A BENEFITS fraudster who cheated the taxpayer out of more than £100,000 has been spared jail.

Burnley Crown Court heard how mother-of-three Agnieszka Pryzbylska fraudulently claimed £91,411 in tax credits from HMRC between April 2011 and August 2016, and £14,722 in housing and council tax benefit from Hyndburn Borough Council between July 2012 and February 2016.

Pryzbylska, who is originally from Eastern Europe, is re-paying the council at a rate of£60-per-month but Judge Beverley Lunt said if that continues it will take her 170 years to settle her debt.

Prosecuting, Julian Goode said Pryzbylska claimed housing benefits on the basis she was a single mother but investigations found she was living with the father of two of her children. Having initially claimed he was gay, Pryzbylska, of Crosley Grove, Accrington, said the man was going to her house in the early morning to feed her fish.

Mr Goode said Pryzbylska started claiming tax credits legitimately in 2008 as she was on a low income. But the housing benefit and council tax claim was fraudulent from the outset.

Mr Goode said the housing benefits were claimed on the basis that Pryzbylska lived as a single parent. But investigators found she was living with the father of two of her children and he had given her address as the place he was residing to his employers.
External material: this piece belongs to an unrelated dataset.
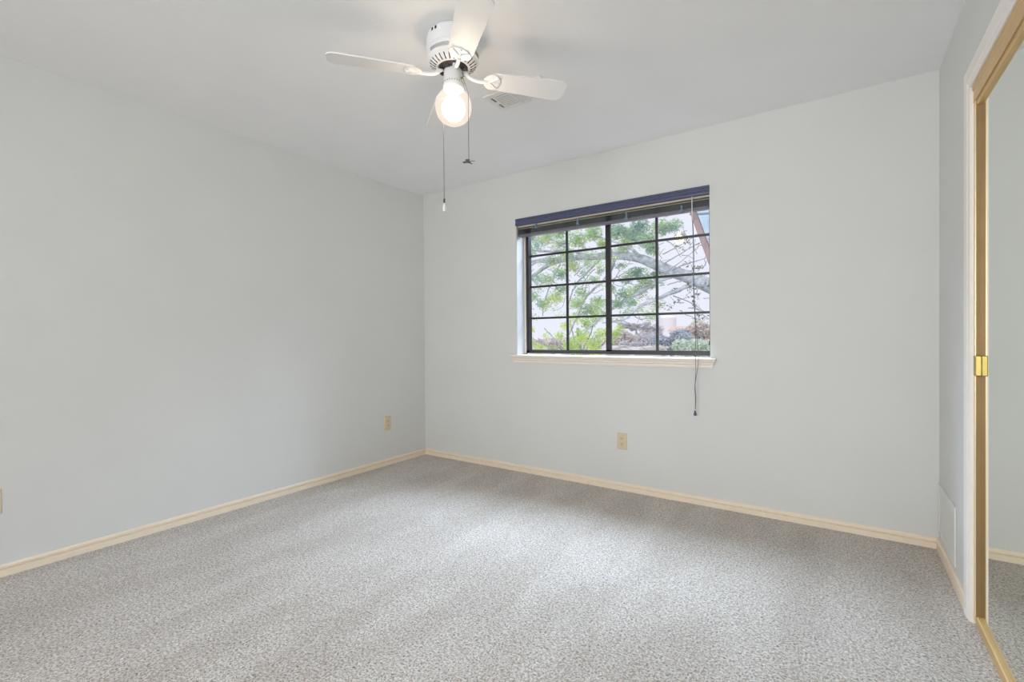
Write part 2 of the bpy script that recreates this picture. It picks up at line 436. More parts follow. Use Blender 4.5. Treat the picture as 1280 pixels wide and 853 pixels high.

Pryzbylska and her husband were also registered as next of kin contact for their two children.The man’s application for a driving licence and TV licence also showed him living at the same address as Pryzbylska.
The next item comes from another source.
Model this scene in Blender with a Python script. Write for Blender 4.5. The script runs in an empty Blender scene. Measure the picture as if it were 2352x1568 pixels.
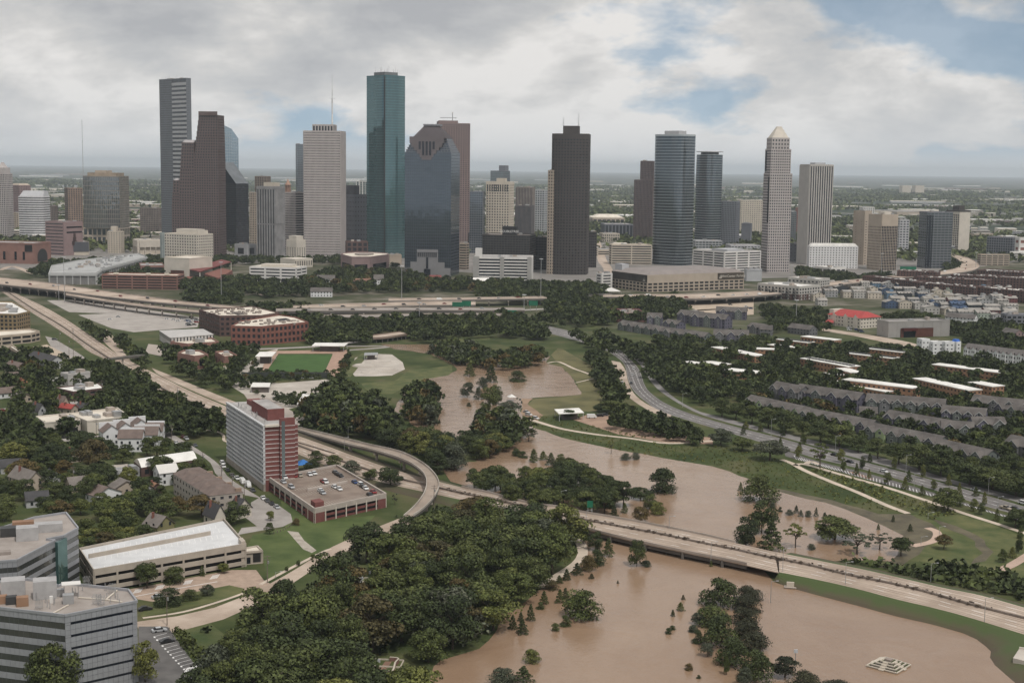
import bpy, math, random
import numpy as np
from mathutils import Vector
R = math.radians
rnd = random.Random(7)
SC = bpy.context.scene
COL = SC.collection
# ------------------------------------------------------------------ camera, sky, sun, exposure
W0, H0, F0 = 2352.0, 1568.0, 3266.0          # survey frame (width, height, focal length) used to plot the map
PITCH, ROLL, CAMH = R(6.95), R(0.68), 146.0
FWD = Vector((0, math.cos(PITCH), -math.sin(PITCH)))
UP0 = Vector((0, math.sin(PITCH), math.cos(PITCH)))
RT = Vector((1, 0, 0)) * math.cos(ROLL) + UP0 * math.sin(ROLL)
UPV = Vector((1, 0, 0)) * -math.sin(ROLL) + UP0 * math.cos(ROLL)
cd = bpy.data.cameras.new('camera'); cam = bpy.data.objects.new('camera', cd); COL.objects.link(cam)
cd.sensor_width = 36; cd.lens = 36 * F0 / W0; cd.clip_start = 1; cd.clip_end = 200000
from mathutils import Matrix
cam.matrix_world = Matrix(((RT.x, UPV.x, -FWD.x, 0), (RT.y, UPV.y, -FWD.y, 0), (RT.z, UPV.z, -FWD.z, CAMH), (0, 0, 0, 1)))
SC.camera = cam
SUN_EL, SUN_AZ = 60.0, 148.0                 # azimuth clockwise from the view axis (+Y): high, behind the right shoulder
wd = bpy.data.worlds.new('World'); SC.world = wd; wd.use_nodes = True
wn = wd.node_tree.nodes; wl = wd.node_tree.links; wn.clear()
def wnode(t, **kw):
 n = wn.new(t)
 for k, v in kw.items(): setattr(n, k, v)
 return n
sky = wnode('ShaderNodeTexSky', sky_type='NISHITA', sun_disc=False)
sky.sun_elevation = R(SUN_EL); sky.sun_rotation = R(SUN_AZ); sky.air_density = 1.0; sky.dust_density = 0.3; sky.ozone_density = 3.0
tc = wnode('ShaderNodeTexCoord'); sep = wnode('ShaderNodeSeparateXYZ'); wl.new(tc.outputs['Generated'], sep.inputs[0])
def wmath(op, a, b=None, c=None):
 n = wnode('ShaderNodeMath', operation=op)
 for i, x in enumerate((a, b, c)):
  if x is None: continue
  if isinstance(x, (int, float)): n.inputs[i].default_value = x
  else: wl.new(x, n.inputs[i])
 return n.outputs[0]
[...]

Surveillance showed his vehicle parked outside Pryzbylska’s house late at night and in the early morning.

Mr Goode said: “She was interviewed twice in February and July 2016. She suggested the man was gay and they were not a couple. She did admit he was the father of her two children.

“In the second interview she provided a tenancy agreement which claimed to show he lived with his brother and not with her. She said he would come round to her address early in the morning to feed her fish.”

Pryzbylska, 38, pleaded guilty to two counts of benefit fraud. Philip Holden, defending, said Pryzbylska is working full-time, earns around £1,200 a month and is of previous good character.

Sentencing Pryzbylska to 20 months imprisonment, but suspending it for 12 months, Judge Lunt told the defendant that she was extremely fortunate not to be going directly to prison.

Judge Lunt said: “This is a lot of money, over £105,000, which you obtained over a period of five years. That’s about £20,000 per year. It was not frittered on high living or gambling.

“Your position has changed. It’s changed for the better. You do still have other debts. You are now working full-time. You’re earning your own money to look after your children. You have not claimed benefits, although you could have claimed some form of benefits while you were waiting for this case to come back before me.

“Anyone who steals this amount of money from the DWP should understand the only possible option is prison. It will be a lengthy sentence in prison. The difference in your case is you’re now earning your own income. You’re paying tax and you’re paying some money back. For those reasons I am prepared to make an exception in your case and suspended the prison sentence.”